Did You Know That .........?

(Printable Version)

  • Manitoba has two oil and gas producing sedimentary basins with potential for oil and gas production, southwest Manitoba and the Hudson Bay lowlands.
  • Producible oil was discovered in southwestern Manitoba in the 1950’s. This area has produced oil since 1951.
  • All Manitoba's current oil production is located in southwest Manitoba along the northeastern flank of the Williston Basin, a sedimentary basin that also occupies portions of southern Saskatchewan, North Dakota, South Dakota and Montana.
  • Potential hydrocarbon bearing-formations in southwest Manitoba occur to depths of up to 2 300 metres (7,500 feet).
  • The vast majority of the approximately 11,400 wells drilled in Manitoba have only been drilled into the upper portion of the sedimentary sequence, to Triassic, Mississippian or Bakken formations. Only 137 wells have penetrated the entire sequence, leaving half the sequence, the older formations, largely unexplored.

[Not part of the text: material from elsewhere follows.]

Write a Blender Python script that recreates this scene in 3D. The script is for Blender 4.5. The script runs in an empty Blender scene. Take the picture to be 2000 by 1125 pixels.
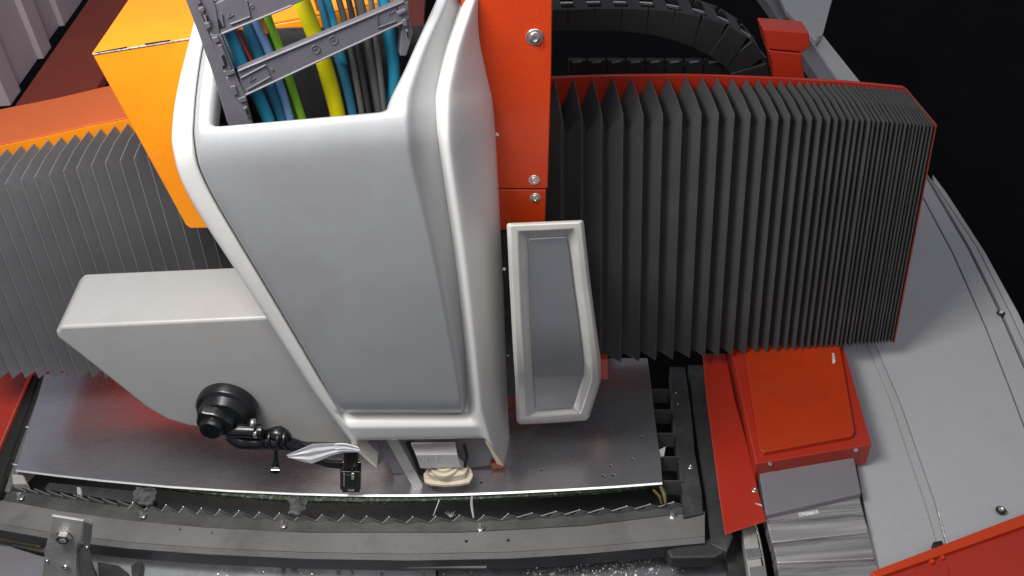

  • Manitoba produced 2,201,087.5 m3 of oil in 2020.
  • There is over 76 kilometers of core from wells drilled in Manitoba available for examination.
  • All pre-1980 oil production originated from Mississippian Lodgepole and Mission Canyon formations at depths that range from 600 to 1,050 metres (2,000 to 3,500 feet). These formations account for approximately 61% of Manitoba's cumulative oil production.
  • Oil was discovered in 1980 above the Mississippian in the Triassic Amaranth Formation.
  • In 1985, oil was discovered in the Bakken Formation in the Daly area.
  • In 1993, oil was discovered in the Jurassic Melita Formation in the St. Lazare area.
  • In 2004, oil was discovered in the Devonian Three Forks Formation in the Daly Field, marking Manitoba’s first pre Mississippian Production.
  • In July 2008, Manitoba approved a first CO2 Enhanced Oil Recovery project in the Daly-Sinclair Oil Field.
  • The oldest producing well drilled in Manitoba is Daly Unit #3 Prov. 7-12-10-28 which has produced since July 1951. Manitoba’s most productive well is in 2-21-11-26W1 in North Virden Scallion Unit No. 1 which has produced 2.05 million barrels of oil since June 1955.
  • Manitoba's oil is of good quality, and in 2020 the average posted selling price for light sour blend crude was $285.56 per cubic metre ($45.38 CDN per barrel). The estimated value of oil sold in 2019 was approximately $1.1 billion.
  • As of October 2021, there is approximately 5194 wells capable of production.
  • Currently there are 13 designated oil fields and 181 producing oil pools in southwest Manitoba.
  • Manitoba's crude oil production is equivalent to approximately 43% of the province's refined petroleum products requirements.
  • The current cost to drill and complete a well in Manitoba ranges from $325,000 to $1.8 Million depending primarily on depth.
  • 83 new wells were drilled in Manitoba during 2020 including 76 horizontal wells
  • Only 10 to 15% of the oil discovered in Manitoba is recoverable under natural depletion. Recovery may be increased to over 30% by water flooding.
  • Approximately 80% of the oil and gas rights are owned by private individuals or companies (freehold), the remaining 20% are owned by the Crown in the right of Manitoba.
  • There are gas shows in most of the Cretaceous shale formations throughout southwestern Manitoba. The Favel and Carlile formations have the highest gas content and are the most prospective unconventional gas targets.
  • Total oil industry expenditures in Manitoba in 2019 were approximately $352.9 million.
  • During 2018/19, the Tax and Royalties section collected $22.6 million from the petroleum industry. This revenue comprised $11.8 million in Crown oil royalties, $9.3 million in freehold oil taxes and $1.5 million from administration of Crown Oil and Gas Rights, well licences fees, battery operating permits, geophysical licences and oil and gas lease agent registration and publication sales. In 2018/19, approximately $5 million in cash, term deposits and letters of credit were administered.